飛行機が、二酸化炭素排出量の多い交通手段であるということに疑いの余地はありません。その一方で良いニュースもあります。
航空業界では、よりサステナブルな航空機を作るコラボレーションや、サステナブルな燃料を使おうとする取り組みなど、ユニークな協力がかつてない規模で進んでいます。
こういったテクノロジーはまだ初期段階で、もっと投資が必要ですが、大きな可能性を秘めています。多くの航空会社が、この分野への投資を促す援助を政府に求めています。飛行機をよりサステナブルにするためには、そういったテクノロジーを大規模に適用するための、構造変化が必要です。
また、飛行機の二酸化炭素排出量を表示する取り組みも徐々に一般的になりつつありますが、旅行者一人一人にとって、その数字の意味を理解するのはまだ難しいと思います。
二酸化炭素排出量の表示は、食品カロリーと比較しやすいのではないでしょうか。
私たちの多くにとって食事のカロリーは理解しやすい一方で、例えば、50キログラムの炭素排出量が何を意味するのかを理解するために、もっと多くの情報や教育が必要です。

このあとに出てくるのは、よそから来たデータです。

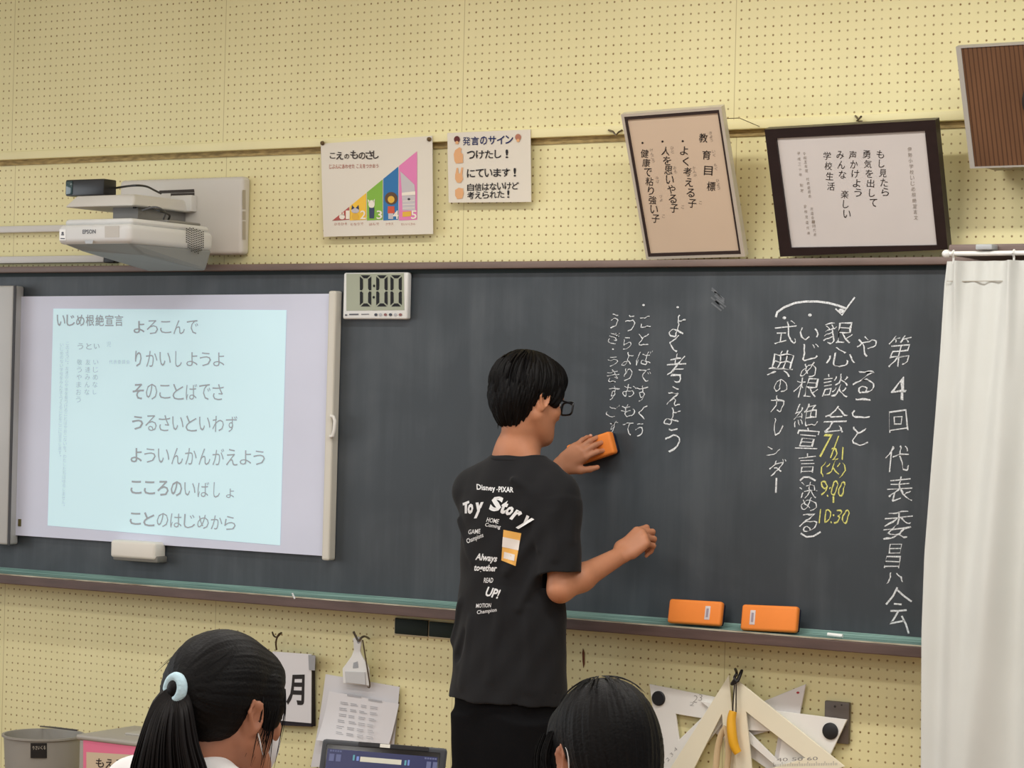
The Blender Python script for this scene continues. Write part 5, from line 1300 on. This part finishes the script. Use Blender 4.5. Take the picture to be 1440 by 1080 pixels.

エクスペディアのような会社は、旅行者にそういった情報をわかりやすく提供する方法を考えなければいけません。
単に数字を伝えるのではなく、「このフライトは一般的なフライトより50%炭素排出量が少ない」など、選択の決め手となる有益となる内容を伝えられればと思っています。
そのためにも、データの正確性が重要になります。私たちはより正確なデータを集め、それを旅行者がより選択しやすいよう、意味ある方法で提示したいと思っています。
――サステナブルな旅行は、旅先にも良い影響を与えられると思いますか?
はい。エクスペディアの調査から、旅行者たちは、環境面だけではなく、経済的な面や社会的な面でのサステナビリティも重要視していることがわかっています。
旅行者たちは、よりインクルーシブなビジネスを選ぶなど、様々な面からサステナブルな選択をするようになっています。
私たちも、必要な情報を提供することで旅行者をサポートしたいと思っています。
私たちがサステナビリティにより力を入れるのは、消費者の興味が非常に高いからだけではなく、会社としての責任だと思うからです。
私たちが販売する旅行は、気候変動対策への責任を担っています。よりサステナブルな選択肢を提供することで、私たちは会社としてカーボンフットプリントを減らすことができると思います。